Ebenfalls wird an dieser Stelle nicht eingegangen auf die spätere Erweiterung des Vier-Seiten-Modells, das Schulz von Thun um eine fünfte Ebene ausgebaut hat.
Zusammenfassung
Gespräche sind zentrale Arbeitsfelder von Schulleiterinnen. Mit dem Vier-Seiten-Modell von Friedemann Schulz von Thun steht ein starkes Werkzeug zur Verfügung, mit dem Kommunikationsprozesse besser verstanden werden können und das für beide Seiten auch zu guten Ergebnissen führen kann.
Literaturangaben:
Schulz von Thun, F.: Miteinander reden 1: Störungen und Klärungen. Allgemeine Psychologie der Kommunikation. rororo 2010.

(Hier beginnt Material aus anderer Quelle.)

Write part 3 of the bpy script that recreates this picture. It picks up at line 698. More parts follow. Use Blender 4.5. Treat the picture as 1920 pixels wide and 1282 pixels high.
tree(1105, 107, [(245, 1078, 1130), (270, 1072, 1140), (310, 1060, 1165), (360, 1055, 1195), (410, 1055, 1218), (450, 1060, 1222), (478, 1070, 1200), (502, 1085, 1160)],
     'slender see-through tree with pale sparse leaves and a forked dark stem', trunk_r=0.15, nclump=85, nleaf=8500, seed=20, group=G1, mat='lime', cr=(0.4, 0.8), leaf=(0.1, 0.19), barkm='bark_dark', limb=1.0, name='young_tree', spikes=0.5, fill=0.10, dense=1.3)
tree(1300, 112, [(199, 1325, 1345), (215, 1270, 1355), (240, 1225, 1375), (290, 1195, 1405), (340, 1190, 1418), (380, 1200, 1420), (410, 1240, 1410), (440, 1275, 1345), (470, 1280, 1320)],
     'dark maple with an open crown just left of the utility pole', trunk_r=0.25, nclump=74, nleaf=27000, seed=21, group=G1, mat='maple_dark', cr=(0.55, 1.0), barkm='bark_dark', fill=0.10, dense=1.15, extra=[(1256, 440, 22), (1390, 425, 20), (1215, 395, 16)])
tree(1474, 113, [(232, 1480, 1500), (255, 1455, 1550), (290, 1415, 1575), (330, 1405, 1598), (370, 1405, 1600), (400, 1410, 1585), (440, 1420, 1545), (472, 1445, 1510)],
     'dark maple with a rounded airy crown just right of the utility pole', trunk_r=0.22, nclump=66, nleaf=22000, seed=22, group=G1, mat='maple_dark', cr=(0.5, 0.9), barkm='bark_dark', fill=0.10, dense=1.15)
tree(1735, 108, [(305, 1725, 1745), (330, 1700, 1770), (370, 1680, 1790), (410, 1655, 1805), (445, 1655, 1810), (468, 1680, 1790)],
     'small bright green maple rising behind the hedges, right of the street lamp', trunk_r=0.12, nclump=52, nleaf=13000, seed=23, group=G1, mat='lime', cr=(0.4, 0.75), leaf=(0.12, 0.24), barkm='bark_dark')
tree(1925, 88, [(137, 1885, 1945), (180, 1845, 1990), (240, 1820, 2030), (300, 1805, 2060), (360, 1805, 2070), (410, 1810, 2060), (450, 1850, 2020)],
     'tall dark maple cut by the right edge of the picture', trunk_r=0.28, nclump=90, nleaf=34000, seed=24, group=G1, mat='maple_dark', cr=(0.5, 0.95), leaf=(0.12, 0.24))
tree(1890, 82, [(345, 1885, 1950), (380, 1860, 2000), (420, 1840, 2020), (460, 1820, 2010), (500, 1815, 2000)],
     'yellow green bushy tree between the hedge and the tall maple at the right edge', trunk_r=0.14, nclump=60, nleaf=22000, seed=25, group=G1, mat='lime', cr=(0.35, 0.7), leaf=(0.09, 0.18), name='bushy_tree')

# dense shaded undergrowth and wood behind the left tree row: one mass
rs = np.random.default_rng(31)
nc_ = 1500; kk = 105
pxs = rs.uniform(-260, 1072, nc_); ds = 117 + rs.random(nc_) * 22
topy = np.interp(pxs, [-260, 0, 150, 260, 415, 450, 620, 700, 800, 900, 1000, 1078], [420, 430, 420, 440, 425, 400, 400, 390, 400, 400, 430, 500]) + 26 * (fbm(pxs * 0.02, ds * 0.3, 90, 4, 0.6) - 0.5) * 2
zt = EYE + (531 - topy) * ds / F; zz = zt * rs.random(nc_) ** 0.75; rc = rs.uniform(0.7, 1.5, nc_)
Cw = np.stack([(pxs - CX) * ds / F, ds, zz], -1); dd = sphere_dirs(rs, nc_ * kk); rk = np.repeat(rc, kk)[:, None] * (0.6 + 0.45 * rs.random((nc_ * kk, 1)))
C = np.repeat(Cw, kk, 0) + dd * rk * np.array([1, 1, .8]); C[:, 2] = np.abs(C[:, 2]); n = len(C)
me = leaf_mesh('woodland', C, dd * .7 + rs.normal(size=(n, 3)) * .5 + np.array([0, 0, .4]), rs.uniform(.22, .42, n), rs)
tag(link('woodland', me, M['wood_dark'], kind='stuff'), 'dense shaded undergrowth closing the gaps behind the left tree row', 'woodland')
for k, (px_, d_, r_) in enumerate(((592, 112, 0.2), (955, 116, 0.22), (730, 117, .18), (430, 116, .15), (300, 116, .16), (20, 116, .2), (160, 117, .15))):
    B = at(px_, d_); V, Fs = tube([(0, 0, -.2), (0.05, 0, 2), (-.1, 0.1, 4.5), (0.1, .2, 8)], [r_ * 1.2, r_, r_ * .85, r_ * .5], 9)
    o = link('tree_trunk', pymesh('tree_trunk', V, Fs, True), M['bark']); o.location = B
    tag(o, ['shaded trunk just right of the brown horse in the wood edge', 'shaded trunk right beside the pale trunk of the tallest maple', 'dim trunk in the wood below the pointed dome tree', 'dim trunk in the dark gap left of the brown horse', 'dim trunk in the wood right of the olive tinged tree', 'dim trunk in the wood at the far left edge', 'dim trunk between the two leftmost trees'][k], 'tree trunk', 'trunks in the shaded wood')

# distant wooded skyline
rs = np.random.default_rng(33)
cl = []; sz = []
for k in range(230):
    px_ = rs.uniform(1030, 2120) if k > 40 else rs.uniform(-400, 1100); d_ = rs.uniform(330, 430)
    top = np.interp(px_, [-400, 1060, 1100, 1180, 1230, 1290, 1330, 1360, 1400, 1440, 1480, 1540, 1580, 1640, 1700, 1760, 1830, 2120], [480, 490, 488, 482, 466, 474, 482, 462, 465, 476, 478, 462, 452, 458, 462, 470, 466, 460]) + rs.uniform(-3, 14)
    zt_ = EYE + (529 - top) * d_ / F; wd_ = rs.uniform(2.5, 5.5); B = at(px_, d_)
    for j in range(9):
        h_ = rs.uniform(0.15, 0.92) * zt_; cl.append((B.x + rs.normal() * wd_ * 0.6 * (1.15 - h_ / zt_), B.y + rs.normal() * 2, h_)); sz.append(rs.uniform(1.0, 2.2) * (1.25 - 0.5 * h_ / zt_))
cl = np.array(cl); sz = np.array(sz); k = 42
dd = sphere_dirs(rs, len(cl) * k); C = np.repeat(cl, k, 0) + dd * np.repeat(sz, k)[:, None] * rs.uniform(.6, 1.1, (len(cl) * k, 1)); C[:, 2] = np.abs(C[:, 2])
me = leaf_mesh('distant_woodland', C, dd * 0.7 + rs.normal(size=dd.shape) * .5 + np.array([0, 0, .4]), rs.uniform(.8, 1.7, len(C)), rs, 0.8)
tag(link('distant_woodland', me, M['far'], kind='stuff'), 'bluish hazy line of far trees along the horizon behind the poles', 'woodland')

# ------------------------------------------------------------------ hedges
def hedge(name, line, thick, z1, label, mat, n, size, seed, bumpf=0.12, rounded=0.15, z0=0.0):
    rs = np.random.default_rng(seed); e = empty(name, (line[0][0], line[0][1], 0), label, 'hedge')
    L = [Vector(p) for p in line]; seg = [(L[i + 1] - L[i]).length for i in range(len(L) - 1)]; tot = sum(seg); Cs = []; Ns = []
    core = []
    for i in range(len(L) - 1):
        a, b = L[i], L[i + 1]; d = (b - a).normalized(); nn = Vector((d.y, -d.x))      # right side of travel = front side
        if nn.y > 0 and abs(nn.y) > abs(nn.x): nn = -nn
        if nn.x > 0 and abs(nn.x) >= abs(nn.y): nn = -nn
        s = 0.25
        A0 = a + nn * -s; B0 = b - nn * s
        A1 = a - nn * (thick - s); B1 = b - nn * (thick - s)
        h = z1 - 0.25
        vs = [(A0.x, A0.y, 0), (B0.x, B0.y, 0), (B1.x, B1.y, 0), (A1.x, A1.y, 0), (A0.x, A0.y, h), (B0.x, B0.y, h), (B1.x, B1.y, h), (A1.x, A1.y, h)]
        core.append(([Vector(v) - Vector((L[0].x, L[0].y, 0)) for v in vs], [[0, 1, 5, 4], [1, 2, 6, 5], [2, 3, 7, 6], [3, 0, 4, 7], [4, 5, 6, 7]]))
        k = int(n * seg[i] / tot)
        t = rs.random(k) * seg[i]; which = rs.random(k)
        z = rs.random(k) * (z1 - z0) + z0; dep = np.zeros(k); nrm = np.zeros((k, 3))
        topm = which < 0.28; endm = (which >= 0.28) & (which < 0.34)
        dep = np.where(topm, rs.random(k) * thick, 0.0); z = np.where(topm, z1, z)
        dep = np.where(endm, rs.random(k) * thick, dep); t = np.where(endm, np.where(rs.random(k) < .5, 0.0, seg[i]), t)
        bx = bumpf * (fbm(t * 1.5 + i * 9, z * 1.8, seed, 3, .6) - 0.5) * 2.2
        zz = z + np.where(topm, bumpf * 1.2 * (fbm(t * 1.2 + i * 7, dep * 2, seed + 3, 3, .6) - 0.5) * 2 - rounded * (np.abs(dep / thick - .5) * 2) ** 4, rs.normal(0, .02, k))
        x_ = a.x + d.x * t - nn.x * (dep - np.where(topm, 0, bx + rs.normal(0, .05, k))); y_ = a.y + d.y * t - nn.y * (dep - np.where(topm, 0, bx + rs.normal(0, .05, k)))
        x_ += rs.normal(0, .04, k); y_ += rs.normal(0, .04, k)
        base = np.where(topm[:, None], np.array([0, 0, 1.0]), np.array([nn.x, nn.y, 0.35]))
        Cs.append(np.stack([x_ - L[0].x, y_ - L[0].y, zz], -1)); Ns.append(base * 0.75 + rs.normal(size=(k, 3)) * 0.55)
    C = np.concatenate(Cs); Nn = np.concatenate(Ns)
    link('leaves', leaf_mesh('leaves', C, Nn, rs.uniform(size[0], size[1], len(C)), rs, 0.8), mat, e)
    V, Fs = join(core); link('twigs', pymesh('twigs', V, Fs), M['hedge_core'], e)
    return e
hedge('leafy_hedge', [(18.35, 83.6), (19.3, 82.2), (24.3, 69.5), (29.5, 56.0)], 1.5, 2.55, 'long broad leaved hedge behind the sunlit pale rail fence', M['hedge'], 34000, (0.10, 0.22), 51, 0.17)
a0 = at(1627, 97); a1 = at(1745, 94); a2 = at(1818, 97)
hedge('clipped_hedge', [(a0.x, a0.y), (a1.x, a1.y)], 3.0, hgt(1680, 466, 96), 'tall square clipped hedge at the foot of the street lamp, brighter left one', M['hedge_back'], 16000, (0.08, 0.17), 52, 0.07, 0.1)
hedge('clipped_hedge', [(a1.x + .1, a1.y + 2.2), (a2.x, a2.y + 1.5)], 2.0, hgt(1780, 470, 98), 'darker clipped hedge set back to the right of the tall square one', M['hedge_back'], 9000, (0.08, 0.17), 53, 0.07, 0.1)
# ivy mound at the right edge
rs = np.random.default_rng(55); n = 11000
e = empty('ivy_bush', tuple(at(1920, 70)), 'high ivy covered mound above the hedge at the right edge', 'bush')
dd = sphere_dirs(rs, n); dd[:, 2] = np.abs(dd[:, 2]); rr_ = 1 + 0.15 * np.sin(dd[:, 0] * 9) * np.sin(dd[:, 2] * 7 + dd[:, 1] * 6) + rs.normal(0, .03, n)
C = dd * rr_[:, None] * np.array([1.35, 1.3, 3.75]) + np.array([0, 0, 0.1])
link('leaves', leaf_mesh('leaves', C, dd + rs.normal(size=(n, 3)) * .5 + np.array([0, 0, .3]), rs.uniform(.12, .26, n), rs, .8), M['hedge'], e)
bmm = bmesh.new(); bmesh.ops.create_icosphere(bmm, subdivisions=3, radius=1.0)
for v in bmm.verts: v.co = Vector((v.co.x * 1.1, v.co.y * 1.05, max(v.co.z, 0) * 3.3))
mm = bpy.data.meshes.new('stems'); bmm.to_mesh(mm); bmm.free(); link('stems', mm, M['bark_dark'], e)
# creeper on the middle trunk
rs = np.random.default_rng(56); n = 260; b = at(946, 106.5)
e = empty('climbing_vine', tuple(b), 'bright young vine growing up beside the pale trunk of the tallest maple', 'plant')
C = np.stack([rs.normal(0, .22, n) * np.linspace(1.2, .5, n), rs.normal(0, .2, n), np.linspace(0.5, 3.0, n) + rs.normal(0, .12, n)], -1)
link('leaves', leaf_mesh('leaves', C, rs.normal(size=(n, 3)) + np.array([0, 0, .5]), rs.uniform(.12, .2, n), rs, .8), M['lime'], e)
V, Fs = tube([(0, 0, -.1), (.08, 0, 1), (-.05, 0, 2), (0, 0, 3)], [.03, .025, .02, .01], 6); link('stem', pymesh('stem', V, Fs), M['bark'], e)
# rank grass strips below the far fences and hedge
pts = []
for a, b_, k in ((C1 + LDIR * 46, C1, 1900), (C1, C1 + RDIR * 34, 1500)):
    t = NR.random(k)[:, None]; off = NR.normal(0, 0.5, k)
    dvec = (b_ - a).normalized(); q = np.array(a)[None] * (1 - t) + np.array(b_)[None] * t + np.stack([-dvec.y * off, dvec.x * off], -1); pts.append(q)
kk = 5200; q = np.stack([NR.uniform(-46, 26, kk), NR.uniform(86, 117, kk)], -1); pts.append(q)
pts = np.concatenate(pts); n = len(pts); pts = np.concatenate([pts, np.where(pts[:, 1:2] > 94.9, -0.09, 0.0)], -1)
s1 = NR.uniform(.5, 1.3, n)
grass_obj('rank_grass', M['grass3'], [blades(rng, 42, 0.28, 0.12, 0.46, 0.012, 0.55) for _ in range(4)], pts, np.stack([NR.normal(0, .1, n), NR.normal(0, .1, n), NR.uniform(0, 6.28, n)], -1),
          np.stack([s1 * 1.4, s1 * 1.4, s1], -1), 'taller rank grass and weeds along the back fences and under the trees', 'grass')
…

Schulz von Thun, F.: Miteinander reden 2: Stile, Werte und Persönlichkeitsentwicklung. Differentielle Psychologie der Kommunikation. rororo 2010.
Schulz von Thun, F.: Miteinander reden 3: Das „Innere Team“ und situationsgerechte Kommunikation. rororo 2013.
Schulz von Thun, F. et al.: Miteinander reden: Kommunikationspsychologie für Führungskräfte. rororo 2003.
Tausch, R./Tausch. A.M.: Gesprächspsychotherapie: Hilfreiche Gruppen- und Einzelgespräche in Psychotherapie und alltäglichem Leben. Hogrefe Verlag 1990.
Watzlawick, P.: Menschliche Kommunikation: Formen, Störungen, Paradoxien. Hans Huber Verlag 2011.